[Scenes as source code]
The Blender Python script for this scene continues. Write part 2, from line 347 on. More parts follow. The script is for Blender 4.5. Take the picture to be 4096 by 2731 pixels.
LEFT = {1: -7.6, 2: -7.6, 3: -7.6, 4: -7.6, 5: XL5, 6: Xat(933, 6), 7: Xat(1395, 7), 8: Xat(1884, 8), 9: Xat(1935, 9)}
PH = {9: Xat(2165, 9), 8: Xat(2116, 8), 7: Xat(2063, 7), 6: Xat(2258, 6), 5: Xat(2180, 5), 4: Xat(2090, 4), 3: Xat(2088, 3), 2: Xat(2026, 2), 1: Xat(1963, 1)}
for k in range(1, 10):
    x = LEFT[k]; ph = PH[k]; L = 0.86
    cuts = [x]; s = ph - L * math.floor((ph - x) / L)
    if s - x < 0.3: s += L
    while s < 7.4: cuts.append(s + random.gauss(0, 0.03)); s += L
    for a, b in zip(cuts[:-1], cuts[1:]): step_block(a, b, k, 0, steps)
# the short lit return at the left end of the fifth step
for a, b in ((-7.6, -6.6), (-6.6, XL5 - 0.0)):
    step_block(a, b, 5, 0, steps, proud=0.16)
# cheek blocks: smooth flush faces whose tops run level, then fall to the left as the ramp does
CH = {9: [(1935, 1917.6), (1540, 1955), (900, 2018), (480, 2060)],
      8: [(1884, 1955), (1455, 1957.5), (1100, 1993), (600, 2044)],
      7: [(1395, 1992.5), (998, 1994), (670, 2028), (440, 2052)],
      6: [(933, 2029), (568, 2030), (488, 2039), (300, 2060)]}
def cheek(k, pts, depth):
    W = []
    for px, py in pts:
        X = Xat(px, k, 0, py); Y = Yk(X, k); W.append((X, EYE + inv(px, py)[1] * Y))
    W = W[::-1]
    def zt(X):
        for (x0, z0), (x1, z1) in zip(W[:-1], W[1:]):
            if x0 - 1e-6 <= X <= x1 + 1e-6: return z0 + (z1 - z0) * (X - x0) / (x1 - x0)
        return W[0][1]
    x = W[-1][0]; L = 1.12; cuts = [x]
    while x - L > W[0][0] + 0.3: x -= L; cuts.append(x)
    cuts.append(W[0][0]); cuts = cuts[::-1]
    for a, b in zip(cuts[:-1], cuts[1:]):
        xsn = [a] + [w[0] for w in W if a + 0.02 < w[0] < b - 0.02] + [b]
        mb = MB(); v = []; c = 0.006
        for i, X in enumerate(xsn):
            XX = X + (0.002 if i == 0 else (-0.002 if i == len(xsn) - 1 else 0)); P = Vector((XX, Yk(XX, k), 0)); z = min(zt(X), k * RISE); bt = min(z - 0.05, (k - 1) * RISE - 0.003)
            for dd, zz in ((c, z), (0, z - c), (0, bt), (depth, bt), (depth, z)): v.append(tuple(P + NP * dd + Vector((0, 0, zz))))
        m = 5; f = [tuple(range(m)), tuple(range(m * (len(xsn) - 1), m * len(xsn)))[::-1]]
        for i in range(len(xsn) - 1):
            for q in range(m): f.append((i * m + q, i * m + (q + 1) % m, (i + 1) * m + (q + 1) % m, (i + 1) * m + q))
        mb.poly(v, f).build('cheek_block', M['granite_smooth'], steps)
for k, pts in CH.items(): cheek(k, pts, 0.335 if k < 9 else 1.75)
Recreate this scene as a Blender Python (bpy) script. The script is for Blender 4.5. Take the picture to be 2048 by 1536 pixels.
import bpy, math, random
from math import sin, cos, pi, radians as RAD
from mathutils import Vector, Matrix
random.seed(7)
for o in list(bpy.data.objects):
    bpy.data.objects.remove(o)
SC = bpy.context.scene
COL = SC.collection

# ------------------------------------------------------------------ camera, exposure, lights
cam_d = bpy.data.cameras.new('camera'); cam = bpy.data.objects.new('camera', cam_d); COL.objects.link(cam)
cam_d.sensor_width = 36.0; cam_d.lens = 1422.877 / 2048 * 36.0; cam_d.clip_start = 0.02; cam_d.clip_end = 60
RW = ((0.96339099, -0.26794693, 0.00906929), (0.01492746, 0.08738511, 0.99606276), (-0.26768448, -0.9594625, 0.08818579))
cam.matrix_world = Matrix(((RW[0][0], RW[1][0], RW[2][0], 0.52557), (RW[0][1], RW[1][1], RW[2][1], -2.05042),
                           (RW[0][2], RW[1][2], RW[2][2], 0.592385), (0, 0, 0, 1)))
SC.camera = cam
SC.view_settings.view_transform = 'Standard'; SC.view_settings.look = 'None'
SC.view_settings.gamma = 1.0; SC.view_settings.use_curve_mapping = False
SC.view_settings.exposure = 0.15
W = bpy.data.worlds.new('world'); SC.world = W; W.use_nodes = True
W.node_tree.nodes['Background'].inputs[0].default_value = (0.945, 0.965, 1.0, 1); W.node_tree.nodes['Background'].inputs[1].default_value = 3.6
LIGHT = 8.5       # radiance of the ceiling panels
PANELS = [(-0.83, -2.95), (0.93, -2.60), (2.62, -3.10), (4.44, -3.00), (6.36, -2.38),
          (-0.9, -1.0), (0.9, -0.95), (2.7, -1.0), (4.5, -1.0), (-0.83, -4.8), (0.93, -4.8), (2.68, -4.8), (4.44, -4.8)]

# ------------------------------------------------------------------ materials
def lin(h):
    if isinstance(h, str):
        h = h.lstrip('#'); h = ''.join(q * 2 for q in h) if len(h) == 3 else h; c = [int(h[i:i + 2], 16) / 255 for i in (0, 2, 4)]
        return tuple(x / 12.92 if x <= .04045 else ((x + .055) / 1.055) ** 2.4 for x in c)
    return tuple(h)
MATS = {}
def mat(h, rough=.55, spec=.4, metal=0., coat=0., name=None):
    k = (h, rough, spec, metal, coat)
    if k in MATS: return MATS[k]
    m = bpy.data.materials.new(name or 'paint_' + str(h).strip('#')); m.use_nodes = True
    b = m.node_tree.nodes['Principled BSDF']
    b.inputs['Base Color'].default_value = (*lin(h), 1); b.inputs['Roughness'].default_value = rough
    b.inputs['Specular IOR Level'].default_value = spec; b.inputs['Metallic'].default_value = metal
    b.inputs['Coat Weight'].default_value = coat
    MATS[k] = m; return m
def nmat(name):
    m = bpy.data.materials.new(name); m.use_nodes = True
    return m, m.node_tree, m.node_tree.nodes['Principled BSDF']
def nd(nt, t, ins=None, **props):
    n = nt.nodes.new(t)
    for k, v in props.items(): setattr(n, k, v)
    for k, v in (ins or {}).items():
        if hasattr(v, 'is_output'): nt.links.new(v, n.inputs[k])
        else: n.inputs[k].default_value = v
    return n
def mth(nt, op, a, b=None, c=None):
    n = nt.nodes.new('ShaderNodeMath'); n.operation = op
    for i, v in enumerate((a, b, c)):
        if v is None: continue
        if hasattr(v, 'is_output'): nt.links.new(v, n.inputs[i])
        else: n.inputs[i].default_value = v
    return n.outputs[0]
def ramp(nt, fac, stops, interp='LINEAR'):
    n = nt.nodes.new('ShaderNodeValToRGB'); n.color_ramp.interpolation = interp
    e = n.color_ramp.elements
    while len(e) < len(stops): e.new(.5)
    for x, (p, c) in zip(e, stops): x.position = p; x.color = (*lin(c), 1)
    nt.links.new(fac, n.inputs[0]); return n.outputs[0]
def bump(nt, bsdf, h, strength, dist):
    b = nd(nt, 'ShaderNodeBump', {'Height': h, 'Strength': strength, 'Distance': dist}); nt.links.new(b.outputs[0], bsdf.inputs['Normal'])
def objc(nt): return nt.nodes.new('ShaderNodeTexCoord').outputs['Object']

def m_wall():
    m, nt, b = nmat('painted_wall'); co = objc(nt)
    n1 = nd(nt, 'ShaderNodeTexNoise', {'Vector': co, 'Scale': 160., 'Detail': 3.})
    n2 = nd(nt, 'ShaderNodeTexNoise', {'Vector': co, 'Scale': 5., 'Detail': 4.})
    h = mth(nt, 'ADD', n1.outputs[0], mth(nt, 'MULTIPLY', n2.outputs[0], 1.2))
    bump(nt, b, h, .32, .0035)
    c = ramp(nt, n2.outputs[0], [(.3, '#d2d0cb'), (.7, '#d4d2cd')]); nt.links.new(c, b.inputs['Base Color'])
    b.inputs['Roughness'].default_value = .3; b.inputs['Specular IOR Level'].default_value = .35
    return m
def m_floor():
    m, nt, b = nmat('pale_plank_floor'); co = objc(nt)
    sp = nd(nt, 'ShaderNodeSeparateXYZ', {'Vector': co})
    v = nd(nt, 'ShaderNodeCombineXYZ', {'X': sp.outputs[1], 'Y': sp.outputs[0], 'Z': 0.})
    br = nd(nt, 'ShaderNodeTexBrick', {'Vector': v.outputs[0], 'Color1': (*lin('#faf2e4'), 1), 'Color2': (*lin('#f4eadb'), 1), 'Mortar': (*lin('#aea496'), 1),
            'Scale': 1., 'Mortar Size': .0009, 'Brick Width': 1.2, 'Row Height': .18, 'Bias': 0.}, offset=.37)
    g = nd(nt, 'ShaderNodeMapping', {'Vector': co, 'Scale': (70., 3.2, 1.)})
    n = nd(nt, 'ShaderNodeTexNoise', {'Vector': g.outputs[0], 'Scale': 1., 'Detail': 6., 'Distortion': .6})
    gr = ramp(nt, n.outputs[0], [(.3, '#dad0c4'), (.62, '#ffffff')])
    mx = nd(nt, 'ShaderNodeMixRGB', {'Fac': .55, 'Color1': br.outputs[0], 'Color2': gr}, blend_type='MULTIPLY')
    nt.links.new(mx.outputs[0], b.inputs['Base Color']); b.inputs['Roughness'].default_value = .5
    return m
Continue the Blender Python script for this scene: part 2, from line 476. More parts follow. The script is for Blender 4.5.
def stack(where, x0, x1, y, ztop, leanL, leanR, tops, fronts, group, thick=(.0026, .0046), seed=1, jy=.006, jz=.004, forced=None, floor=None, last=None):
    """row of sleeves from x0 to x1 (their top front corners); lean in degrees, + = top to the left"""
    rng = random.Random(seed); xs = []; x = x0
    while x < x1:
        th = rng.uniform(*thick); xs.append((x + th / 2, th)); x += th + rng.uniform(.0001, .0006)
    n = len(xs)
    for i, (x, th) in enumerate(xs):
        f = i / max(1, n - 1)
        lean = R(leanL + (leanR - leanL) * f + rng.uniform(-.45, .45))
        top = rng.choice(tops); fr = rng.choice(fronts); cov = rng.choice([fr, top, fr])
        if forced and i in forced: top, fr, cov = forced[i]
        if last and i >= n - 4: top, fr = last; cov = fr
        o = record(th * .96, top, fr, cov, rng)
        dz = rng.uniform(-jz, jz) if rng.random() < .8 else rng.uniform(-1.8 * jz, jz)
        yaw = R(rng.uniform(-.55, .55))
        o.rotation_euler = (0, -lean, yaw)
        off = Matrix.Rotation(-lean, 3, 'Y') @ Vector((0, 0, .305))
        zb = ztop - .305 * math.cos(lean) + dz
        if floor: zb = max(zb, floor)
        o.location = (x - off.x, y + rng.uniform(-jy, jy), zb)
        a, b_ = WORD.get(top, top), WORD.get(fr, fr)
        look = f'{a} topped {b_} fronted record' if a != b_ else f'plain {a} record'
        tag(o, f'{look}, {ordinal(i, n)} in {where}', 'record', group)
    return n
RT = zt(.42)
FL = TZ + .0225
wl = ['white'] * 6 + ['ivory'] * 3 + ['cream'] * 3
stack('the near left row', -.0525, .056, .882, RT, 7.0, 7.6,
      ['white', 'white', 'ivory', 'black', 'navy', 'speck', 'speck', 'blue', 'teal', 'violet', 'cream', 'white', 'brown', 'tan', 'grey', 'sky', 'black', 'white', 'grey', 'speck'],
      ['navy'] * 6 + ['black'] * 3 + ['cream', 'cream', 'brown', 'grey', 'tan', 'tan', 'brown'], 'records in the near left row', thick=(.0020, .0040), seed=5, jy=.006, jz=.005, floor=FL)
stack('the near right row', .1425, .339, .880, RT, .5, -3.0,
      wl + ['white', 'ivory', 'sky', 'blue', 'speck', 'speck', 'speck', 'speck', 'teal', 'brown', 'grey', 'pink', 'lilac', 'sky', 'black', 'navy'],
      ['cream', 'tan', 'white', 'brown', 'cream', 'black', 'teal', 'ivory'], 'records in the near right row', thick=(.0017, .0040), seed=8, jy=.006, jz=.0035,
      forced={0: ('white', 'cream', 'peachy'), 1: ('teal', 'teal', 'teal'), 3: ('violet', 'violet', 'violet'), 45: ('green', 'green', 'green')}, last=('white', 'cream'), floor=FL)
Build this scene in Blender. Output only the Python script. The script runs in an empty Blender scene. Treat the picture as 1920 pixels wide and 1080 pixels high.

- _THE EXERCISE_
Taking the lines above, repeat exactly those from the line that contains "Recreate this scene" through the line that contains "-4.8), (4.44, -4.8)]", and both of those lines as well. Include nothing else.

- _PROBLEM SOLUTION_
Recreate this scene as a Blender Python (bpy) script. The script is for Blender 4.5. Take the picture to be 2048 by 1536 pixels.
import bpy, math, random
from math import sin, cos, pi, radians as RAD
from mathutils import Vector, Matrix
random.seed(7)
for o in list(bpy.data.objects):
    bpy.data.objects.remove(o)
SC = bpy.context.scene
COL = SC.collection

# ------------------------------------------------------------------ camera, exposure, lights
cam_d = bpy.data.cameras.new('camera'); cam = bpy.data.objects.new('camera', cam_d); COL.objects.link(cam)
cam_d.sensor_width = 36.0; cam_d.lens = 1422.877 / 2048 * 36.0; cam_d.clip_start = 0.02; cam_d.clip_end = 60
RW = ((0.96339099, -0.26794693, 0.00906929), (0.01492746, 0.08738511, 0.99606276), (-0.26768448, -0.9594625, 0.08818579))
cam.matrix_world = Matrix(((RW[0][0], RW[1][0], RW[2][0], 0.52557), (RW[0][1], RW[1][1], RW[2][1], -2.05042),
                           (RW[0][2], RW[1][2], RW[2][2], 0.592385), (0, 0, 0, 1)))
SC.camera = cam
SC.view_settings.view_transform = 'Standard'; SC.view_settings.look = 'None'
SC.view_settings.gamma = 1.0; SC.view_settings.use_curve_mapping = False
SC.view_settings.exposure = 0.15
W = bpy.data.worlds.new('world'); SC.world = W; W.use_nodes = True
W.node_tree.nodes['Background'].inputs[0].default_value = (0.945, 0.965, 1.0, 1); W.node_tree.nodes['Background'].inputs[1].default_value = 3.6
LIGHT = 8.5       # radiance of the ceiling panels
PANELS = [(-0.83, -2.95), (0.93, -2.60), (2.62, -3.10), (4.44, -3.00), (6.36, -2.38),
          (-0.9, -1.0), (0.9, -0.95), (2.7, -1.0), (4.5, -1.0), (-0.83, -4.8), (0.93, -4.8), (2.68, -4.8), (4.44, -4.8)]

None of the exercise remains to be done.